(1.) THIS is a tenant's appeal against whom a suit for eviction has been decreed on the ground mentioned in Section 12 (1) (f) of the Madhya Pradesh Accommodation control Act, 1961, on the finding that the house in possession of the tenant is needed by the plaintiff-landlord for using it as a lawyer's office. The plaintiff is an advocate of two or three years standing and, according to the plaint allegations, he has no other suitable accommodation for his office.
(2.) THE main dispute between the parties is, whether the house was let to the defendant for residential purposes or whether it was let for non-residential purposes. If it is held that the house was let for residential purposes, the plaintiff cannot succeed, as for getting a decree under Section 12 (1) (f) he has to establish that the accommodation was let for non-residential purposes. The trial Court committed the mistake of not framing a direct issue on this point, but I find that the parties were alive to the point in issue and they led evidence in support of their respective pleas. Omission to frame a specific issue on the point, therefore, has not prejudiced the parties.

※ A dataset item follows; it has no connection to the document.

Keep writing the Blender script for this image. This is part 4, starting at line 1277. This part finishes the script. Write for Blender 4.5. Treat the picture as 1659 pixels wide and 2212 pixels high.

(3.) THE question whether an accommodation is let for residential purposes or for non-residential purposes is a simple one when the contract of tenancy specifies the purpose of the tenancy. But the question becomes a vexed one when the lease, whether oral or written, is silent on that point. The expression "the accommodation let for residential purposes" as used in Clause (e) of Section 12 (1) and the expression "the accommodation let for non-residential purposes" as used in Clause (f) of the same section prima facie refer to the purpose mentioned in the lease. But when a lease is created without any restriction as to purpose, the tenant is free to use it for any purpose and strictly speaking in such a case it is difficult to say that the letting is for any particular purpose. But if this view is taken, Clauses (e) and (f) will be inapplicable to a case where tenancy is created without any express or implied limitation as to purpose and the landlord will not be able to claim possession of the accommodation even if he needs it for his own use. Such a result does not seem to have been intended by the legislature. Therefore, even if the lease docs not specify any purpose, its purpose has to be inferred by recourse to surrounding circumstances, such as the structural design of the accommodation, its location, the use to which it is put by the tenant etc. Another difficulty arises because of the fact that the Act creates only two categories of purpose viz. residential and non-residential. Therefore, if an accommodation is let or used for both residential and non-residential purposes, the Court has to decide as to what is the primary purpose for which the accommodation is let or used. If the primary purpose is residential, the accommodation will be classified as residential even if it is also used for some non-residential purpose, and vice versa. The primary purpose of letting when the lease is silent as to purpose has to be determined by drawing inferences from other facts and circumstances. The conclusion as to the quality of purpose, in such cases, is a conclusion of law and, in my opinion, it is open in second appeal to see whether the Court below has drawn correct conclusion on that point from the proved facts. This I say on the same reasoning on which it has been held that the question of landlord's bona fide need is a mixed question of law and fact; (see Madan Lal Puri v. Sain Dass Berry, 1971 Ren CJ 749 = (AIR 1973 SC 585) ).